Syaikh Shalih bin Abdul ‘Aziz
Alusy Syaikh hafizhahullah menerangkan di dalam syarah Arba’in beliau
bahwa di dalam kata-kata “apabila mereka telah melakukannya maka
terjagalah darah dan harta mereka dariku” terdapat dalil bahwa orang
kafir itu hartanya boleh diambil dan darahnya boleh ditumpahkan. Namun,
yang dimaksudkan oleh hadits ini adalah kafir harbi; yaitu orang kafir yang sedang terlibat peperangan memusuhi kaum muslimin.

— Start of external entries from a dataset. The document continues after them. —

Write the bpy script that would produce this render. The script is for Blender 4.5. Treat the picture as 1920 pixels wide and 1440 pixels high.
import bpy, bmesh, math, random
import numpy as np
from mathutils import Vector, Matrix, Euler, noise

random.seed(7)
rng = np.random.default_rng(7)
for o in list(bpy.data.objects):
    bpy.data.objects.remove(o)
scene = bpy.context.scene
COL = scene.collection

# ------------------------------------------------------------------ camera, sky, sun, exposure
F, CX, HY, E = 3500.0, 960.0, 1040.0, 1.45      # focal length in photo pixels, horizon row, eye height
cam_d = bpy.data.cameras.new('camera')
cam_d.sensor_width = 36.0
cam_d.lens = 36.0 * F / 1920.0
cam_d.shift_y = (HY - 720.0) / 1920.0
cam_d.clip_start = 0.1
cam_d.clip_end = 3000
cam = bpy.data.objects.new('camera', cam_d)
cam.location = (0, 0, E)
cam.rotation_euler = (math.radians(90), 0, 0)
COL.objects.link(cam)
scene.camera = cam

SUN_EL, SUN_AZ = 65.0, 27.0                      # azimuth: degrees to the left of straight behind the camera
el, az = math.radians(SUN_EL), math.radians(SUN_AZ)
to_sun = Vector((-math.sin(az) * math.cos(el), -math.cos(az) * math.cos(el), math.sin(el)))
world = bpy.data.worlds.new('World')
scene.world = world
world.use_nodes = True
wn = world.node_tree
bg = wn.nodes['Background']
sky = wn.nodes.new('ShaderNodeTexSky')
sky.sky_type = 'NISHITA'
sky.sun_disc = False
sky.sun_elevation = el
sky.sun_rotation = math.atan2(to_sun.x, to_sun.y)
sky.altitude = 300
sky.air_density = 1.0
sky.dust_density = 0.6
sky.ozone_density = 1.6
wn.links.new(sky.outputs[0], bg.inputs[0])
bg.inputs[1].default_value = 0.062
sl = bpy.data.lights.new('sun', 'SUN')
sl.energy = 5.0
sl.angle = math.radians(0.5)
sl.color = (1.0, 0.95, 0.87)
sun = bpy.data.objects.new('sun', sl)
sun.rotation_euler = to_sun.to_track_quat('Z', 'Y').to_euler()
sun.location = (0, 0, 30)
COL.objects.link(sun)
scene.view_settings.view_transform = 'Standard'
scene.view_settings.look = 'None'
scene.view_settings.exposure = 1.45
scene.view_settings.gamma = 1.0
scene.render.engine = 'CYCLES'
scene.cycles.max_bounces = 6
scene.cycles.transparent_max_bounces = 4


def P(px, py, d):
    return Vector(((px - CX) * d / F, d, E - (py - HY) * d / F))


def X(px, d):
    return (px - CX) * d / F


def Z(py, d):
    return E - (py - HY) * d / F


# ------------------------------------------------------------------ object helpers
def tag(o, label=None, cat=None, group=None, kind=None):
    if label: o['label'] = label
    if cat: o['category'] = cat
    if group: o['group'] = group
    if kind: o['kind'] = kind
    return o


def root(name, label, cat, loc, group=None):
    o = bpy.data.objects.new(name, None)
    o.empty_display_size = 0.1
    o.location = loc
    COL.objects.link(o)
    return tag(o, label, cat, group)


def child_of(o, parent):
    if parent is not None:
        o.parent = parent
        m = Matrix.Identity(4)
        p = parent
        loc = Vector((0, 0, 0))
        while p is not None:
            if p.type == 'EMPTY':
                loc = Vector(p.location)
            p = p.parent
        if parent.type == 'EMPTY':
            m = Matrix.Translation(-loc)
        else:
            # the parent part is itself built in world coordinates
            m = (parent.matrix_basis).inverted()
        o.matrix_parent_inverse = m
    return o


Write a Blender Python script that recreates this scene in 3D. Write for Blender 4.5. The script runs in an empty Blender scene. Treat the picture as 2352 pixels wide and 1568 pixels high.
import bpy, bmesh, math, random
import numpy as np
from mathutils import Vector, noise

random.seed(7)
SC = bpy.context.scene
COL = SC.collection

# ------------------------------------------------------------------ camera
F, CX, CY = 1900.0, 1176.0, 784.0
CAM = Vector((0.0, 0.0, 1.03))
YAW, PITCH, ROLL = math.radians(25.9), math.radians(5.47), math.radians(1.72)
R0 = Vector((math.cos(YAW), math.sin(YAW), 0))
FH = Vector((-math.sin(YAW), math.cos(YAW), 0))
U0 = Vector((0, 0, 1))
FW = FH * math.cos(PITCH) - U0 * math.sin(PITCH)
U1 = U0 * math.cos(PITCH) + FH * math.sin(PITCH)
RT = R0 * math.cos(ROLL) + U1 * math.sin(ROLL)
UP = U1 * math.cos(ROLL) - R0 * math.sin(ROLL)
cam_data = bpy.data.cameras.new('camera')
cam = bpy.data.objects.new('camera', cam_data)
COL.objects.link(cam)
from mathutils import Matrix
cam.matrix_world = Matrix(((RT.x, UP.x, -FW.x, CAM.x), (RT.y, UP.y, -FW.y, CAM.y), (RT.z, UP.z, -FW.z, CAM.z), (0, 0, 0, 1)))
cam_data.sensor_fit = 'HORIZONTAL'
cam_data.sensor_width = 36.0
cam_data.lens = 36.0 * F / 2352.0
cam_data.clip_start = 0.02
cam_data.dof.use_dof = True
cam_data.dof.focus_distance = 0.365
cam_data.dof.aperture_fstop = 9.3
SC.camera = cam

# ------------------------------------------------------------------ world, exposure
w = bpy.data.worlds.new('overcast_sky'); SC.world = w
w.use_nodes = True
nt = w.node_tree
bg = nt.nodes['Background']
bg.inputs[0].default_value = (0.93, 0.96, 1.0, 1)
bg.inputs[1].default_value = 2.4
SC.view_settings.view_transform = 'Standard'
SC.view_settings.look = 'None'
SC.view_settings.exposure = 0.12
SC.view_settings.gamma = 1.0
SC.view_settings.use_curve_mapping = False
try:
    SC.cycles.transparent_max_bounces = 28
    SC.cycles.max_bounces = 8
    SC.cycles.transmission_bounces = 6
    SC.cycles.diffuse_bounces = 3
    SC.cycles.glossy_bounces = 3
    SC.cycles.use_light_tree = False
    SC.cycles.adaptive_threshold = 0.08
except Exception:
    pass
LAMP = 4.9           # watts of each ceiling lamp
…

Sehingga, apabila misalnya anda mengambil harta seorang kafir harbi
maka tidak ada hukuman yang harus dijatuhkan kepada anda. Adapun orang
kafir mu’ahad, kafir musta’man, dan kafir dzimmi maka mereka semua
tidak boleh diperangi (lihat Syarah Arba’in, hal. 63)
Kafir mu’ahad adalah
orang kafir yang negaranya memiliki ikatan perjanjian keamanan dengan
negara kaum muslimin, baik jaminan itu berasal dari pemerintah maupun
dari seorang muslim.
Sedangkan kafir dzimmi adalah orang kafir yang menjadi warga negara sebuah pemerintahan Islam dan tunduk kepada aturannya serta mau membayar jizyah.
Adapun kafir musta’man
ialah orang-orang kafir yang mendapatkan jaminan keamanan atau suaka
politik dari suatu negeri muslim. Orang-orang kafir semacam ini sama
sekali tidak boleh diperangi. Rasulullah shallallahu ‘alaihi wa sallam
pernah bersabda, “Barangsiapa yang membunuh seorang kafir mu’ahad maka
dia tidak akan bisa mencium baunya surga dan sesungguhnya baunya itu
bisa tercium dari jarak perjalanan 40 tahun” (HR. Bukhari). Dalam
lafazh lain beliau menyatakan, “Barangsiapa membunuh jiwa seorang
mu’ahad dia tidak akan mencium bau surga, dan sesungguhnya baunya itu
bisa tercium dari jarak perjalanan 40 tahun” (HR. Bukhari).
Wallahu a’lam bish shawaab. Wa
shallallahu ‘ala nabiyyina Muhammadin wa ‘ala aalihi wa shahbihi wa
sallam. Selesai disusun ulang pada sore hari Ahad, 16 Dzulhijjah 1429
H, alhamdulillahilladzi bini’matihi tatimmush shalihat.